A teenager driving a Zhiguli was killed after losing control of his car on a slippery road and crashing into a Kremlin-owned BMW in southern Moscow, police said.

Albert Salchak, 19, a first-year student at the Russian Academy of Transport, was killed instantly in the crash late Thursday, Kremlin spokesman Viktor Khrekov told Lifenews.ru.

The driver of the BMW was not hurt although the car was totaled, Khrekov said.

Lifenews initially reported that the BMW is used by presidential adviser Dzhakhan Pollyeva, citing police. But Gazeta.ru reported, citing the Blue Buckets traffic protest group, that the car now serves Eve Vasilyevskaya, head of the presidential records office.

Vasilyevskaya, an aide to Dmitry Medvedev before his presidency started in 2008, replaced Pollyeva, who had served as former President Vladimir Putin's main speechwriter, in October 2009.

Khrekov did not say who was behind the wheel at the time of the crash.
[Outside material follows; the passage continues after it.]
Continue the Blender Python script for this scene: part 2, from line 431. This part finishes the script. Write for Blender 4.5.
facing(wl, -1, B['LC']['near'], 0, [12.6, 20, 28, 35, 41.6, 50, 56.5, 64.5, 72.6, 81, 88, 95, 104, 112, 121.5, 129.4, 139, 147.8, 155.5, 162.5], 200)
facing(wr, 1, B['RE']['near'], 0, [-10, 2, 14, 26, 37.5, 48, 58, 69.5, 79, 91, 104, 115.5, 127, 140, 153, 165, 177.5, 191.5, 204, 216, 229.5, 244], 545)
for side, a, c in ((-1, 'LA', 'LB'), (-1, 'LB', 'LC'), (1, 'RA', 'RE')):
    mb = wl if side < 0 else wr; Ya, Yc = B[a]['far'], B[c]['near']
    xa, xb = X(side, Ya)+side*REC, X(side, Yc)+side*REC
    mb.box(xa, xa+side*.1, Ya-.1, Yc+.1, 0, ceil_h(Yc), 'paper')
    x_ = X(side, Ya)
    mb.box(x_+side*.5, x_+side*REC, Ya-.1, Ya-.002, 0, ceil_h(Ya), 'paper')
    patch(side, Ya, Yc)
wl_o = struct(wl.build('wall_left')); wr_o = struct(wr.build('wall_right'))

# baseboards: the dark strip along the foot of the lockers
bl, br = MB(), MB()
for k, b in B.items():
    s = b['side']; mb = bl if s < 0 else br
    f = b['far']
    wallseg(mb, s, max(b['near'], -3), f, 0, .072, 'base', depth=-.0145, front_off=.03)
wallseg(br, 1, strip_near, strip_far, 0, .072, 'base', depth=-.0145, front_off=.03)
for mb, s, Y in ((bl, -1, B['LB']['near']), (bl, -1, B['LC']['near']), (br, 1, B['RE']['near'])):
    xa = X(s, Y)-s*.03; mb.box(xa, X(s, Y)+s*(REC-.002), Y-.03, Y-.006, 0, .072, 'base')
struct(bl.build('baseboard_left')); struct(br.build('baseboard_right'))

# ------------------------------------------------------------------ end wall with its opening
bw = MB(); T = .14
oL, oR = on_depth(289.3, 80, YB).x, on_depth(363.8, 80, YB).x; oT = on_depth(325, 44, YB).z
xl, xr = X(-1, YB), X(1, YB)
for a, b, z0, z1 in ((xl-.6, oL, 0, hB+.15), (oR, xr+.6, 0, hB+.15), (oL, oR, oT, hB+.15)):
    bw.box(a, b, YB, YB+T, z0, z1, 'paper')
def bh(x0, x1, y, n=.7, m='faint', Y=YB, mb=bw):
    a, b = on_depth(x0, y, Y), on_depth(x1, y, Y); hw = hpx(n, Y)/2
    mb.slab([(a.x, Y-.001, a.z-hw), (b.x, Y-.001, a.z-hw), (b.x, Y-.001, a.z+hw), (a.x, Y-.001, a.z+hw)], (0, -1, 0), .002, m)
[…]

The collision took place around midnight Thursday on Varshavskoye Shosse, not far from the commuter train platform Nizhniye Kotly, after Salchak — whose car bore a license plate reading "666" — crossed into the oncoming lane.

The BMW was equipped with a flashing blue light, but it was switched off at the time, Khrekov told Lifenews.

One witness told the tabloid news site that immediately after the collision, the BMW's driver removed the flashing light and license plates from the car.

Mayor Sergei Sobyanin in an interview with Ekho Moskvy late Wednesday said cars with flashing blue lights "have the right to violate traffic rules if they are traveling for the needs of the service."

Even then, traffic police register the violation and send the car owner a bill with a fine, as well as hold a "minimal working probe," Sobyanin said.

As of today, the city's traffic police have issued about 250 fines to drivers of service cars, including ones with flashing blue lights.